Napoli had only two hits in his first 19 postseason at-bats before stepping to the plate with one out in the seventh. He’d knocked in only one run and was slugging .176 prior to Tuesday evening. The 31-year-old first baseman was criticized in Boston for his poor play and was even benched in favor of Mike Carp with Max Scherzer on the mound in Game 2. 

But with one mistake on a full count, Verlander allowed Napoli to break out of his slump with a towering shot that silenced the Comerica Park crowd. An exasperated Verlander watched on as the ball sailed over the fence, with his streak of 34 scoreless innings being washed away in an instant. 

Napoli talked about the at-bat (via “He’s tough. He was on his game tonight and he was keeping us all off-balance. I got a 3-2 [fastball] and put a good swing on the pitch.”

Verlander wasn’t phased despite the heart-breaking finish (via “I feel like I was right where I need to be. Hopefully I just maintain that. Hopefully I have a few more starts in the postseason and I just stay right where I’m at.”

A half-inning later, Lackey would be the one upset—not at himself, but at his manager. When manager John Ferrell emerged from the dugout to take his bearded righty out of the game with Victor Martinez at first and two down to create a lefty-lefty matchup between Craig Breslow and Alex Avila, Lackey could be seen muttering words not fit for a family publication. 

He walked off the mound having allowed just four hits and recording eight strikeouts, the highest total of his postseason career. Ferrell’s move would wind up paying dividends when Breslow got out of the inning after an Avila walk, but the Red Sox’s truly heroic bullpen performance would come an inning later.

With runners on first and third and one out, Junichi Tazawa and Koji Uehara struck out Miguel Cabrera and Prince Fielder in succession to kill the rally. The Tigers sluggers went a combined 1-for-8 in Game 3. Fielder has still yet to homer in 33 postseason at-bats.

Uehara would close the game out in the ninth without a problem to give the Red Sox the one-game advantage in the series.

The two teams will be back in action Wednesday night, when Detroit sends Doug Fister to the mound against Red Sox righty Jake Peavy.
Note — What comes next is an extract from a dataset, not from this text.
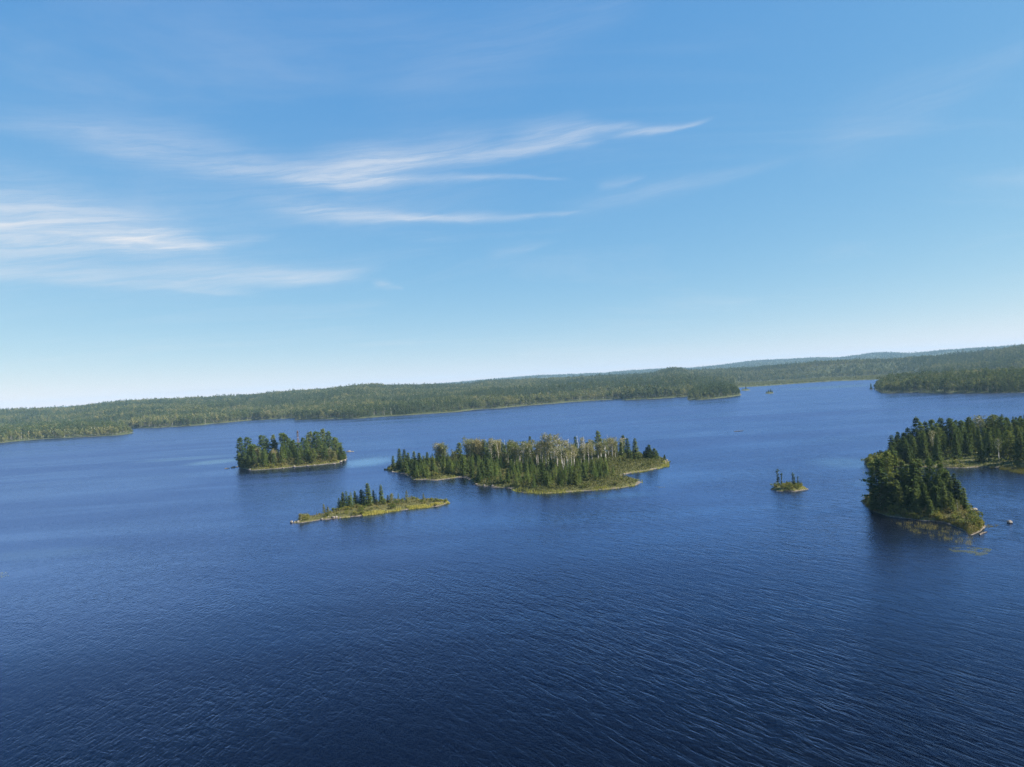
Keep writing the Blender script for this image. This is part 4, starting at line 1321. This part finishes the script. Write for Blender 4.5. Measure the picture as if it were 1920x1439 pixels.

Fister went 1-1 with a 5.23 ERA and a .357 batting average against in two starts against Boston this season. Peavy, who was traded to Boston from the Chicago White Sox at the deadline, gave up four runs in seven innings in his only start against Detroit.


Player Grades


Player of the Game: John Lackey (SP, Boston Red Sox)

Will Lackey’s Game 3 performance become the 2013 version of the so-called $14 million grand slam by J.D. Drew in 2007? The stakes might not have been as high as they were when Drew hit his slam against Fausto Carmona in Game 6 of the ALCS, but it’s very possible we remember this as a turning point for the series.

Justin Verlander pitched well enough to win. He pitched well enough to dominate, taking perhaps the least deserving loss of the entire 2013 postseason. The Tigers’ starting staff continues to vex Boston hitters to the point where seven of the nine men in the lineup are hitting .125 or worse for the series.

But Verlander made a mistake—the only mistake of Game 3 on the mound. Where Verlander had a flaw, Lackey turned in arguably the best postseason start of his entire career. He allowed four hits, only one of which went for extra bases, and came up clutch in the exact way the Red Sox had hoped when they signed him before the 2010 season.

Whether this sparks a run that carries the Red Sox to their third World Series title in the past decade is ultimately irrelevant. For this one night, John Lackey out-dueled Justin Verlander. First, there was the $14 million grand slam. Now, there’s the $16 million shutout.